This post brought to you by the writing prompt† “My Outdoor Scary”
from the Outdoor Blogger Network (OBN).

The Target: Lembert Dome, 900 feet of granite.
For more than a few years, my brother, my sister, and I eagerly anticipated a week or more of camping in the Tuolumne Meadows campground. These trips were filled with hiking, fishing, campfires, hiking that was sporadically interrupted by fishing, and that general freedom engendered by nature’s wide-open spaces.
Many hikes started in the campground or nearby, which meant a starting elevation of at least 8,500 feet and often closer to 9,500 feet. Many of the trails were obvious or followed rivers or streams, and were usually marked on the USGS maps dad packed with the space blankets, water, lunches, snacks and other supplies. Some hikes were long and generally flat, others shorter but a bit tougher on the shorter legs of kids. The trail to Lake Elizabeth gained about 1,000 feet in elevation over 4.5 miles. Getting to Gaylor Lakes required rising 600 feet in what seemed like the first mile of the three. (Gaylor Lakes supposedly offered great fishing, but the inhalation of swarms of mosquitoes that rose with every step on the surrounding marshes cut the trip short.)
Lembert Dome — a 900-foot tall mass of granite — towers above the nearby Tuolumne River. From the meadows one can often see tiny people standing on top. Then, one summer, me, my dad, my brother and my sister saddled up and began an ill-fated hike that would take us to the top of the dome on a relatively easy trail, but one that grows steeper as it ascends the backside.
The trail cut through a forest and over a few streams as it traced the lower edge of the dome, then looped toward the back the dome. All the while we gained elevation, but it’s the last fourth of the 2.8 miles that asked the most of our legs. This climb started with a clear demarcation of the alpine zone. Trees became fewer and shorter, some stunted, and soon we stood on granite. Then it got a bit tricky, with some rock scrambling and careful footwork required before we reached the top.

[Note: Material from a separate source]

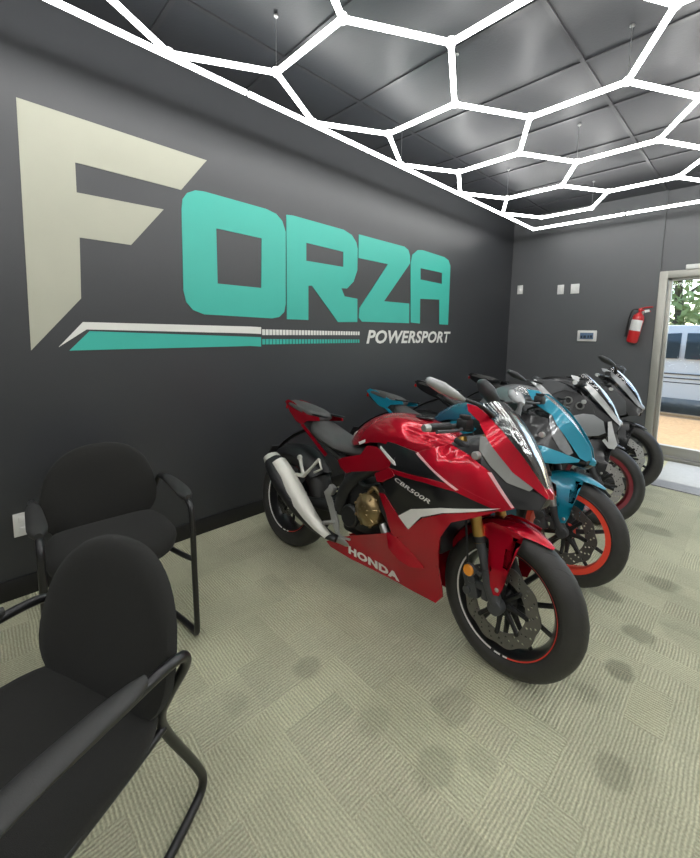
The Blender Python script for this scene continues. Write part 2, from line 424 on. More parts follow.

Yes, we made it... (This is the original, unaltered photo. Scroll down for a better colorized version.
And where the heck did I get that belt buckle?)
Standing on top of this massive granite dome, where the air seems just slightly thinner, the deep greens of the meadows and trees contrast with a sky of eye-straining blues and snow-capped mountains reaching 11,000 feet or more. We lingered and marveled; maybe a bit too long.

Not exactly the best boots for hiking.
We didn’t know that there was a surprising amount of glacial polish and exfoliation, cracks parallel to the surface that develop with expansion and contraction‡. Our Sears Roebuck and Co. boots would have been more at home on a flat construction site and offered limited grip. (You might know these boots; versions are still sold today under the Diehard brand — the ones with white leather crepe sole with a tread best described as small rolling hills.) Baseball-sized rocks and small BBs of decomposed granite tumbled beside us as we picked our way down.
We’d also find out that the stitching and rivets in our jeans didn’t offer much traction. It wasn’t easy to walk down the steep granite, so we controlled much of our descent with the seat of our pants. Literally. We slid on our bums. I think our pants gave up their last threads that day.
We did make it down Lembert Dome that afternoon and my brother and I hiked back to camp with just a bit of bravado. Dad, no doubt, and probably my sister, were relieved.
We were too young to be appropriately terrified worried that day. Now that age has tempered my bravado, when I think about this, I’m suitably scared for that young man. But I’m always glad that he had this adventure.

...and here we are with the color slightly adjusted. (Forgot that Mark was ever so small.)

Us kids looking out from atop Lembert Dome. Not so scary...

My brother, my son, and I made it back in 2011.
This time there'd be no sliding down Lembert Dome's face.
† This prompt was issued a few days ago, but nothing immediately think came to mind, which I chalk up to a lack of adventurousness the preparedness taught to me by the Boy Scouts.
‡ There is no general agreement among geologists as to the exact cause of this phenomenon.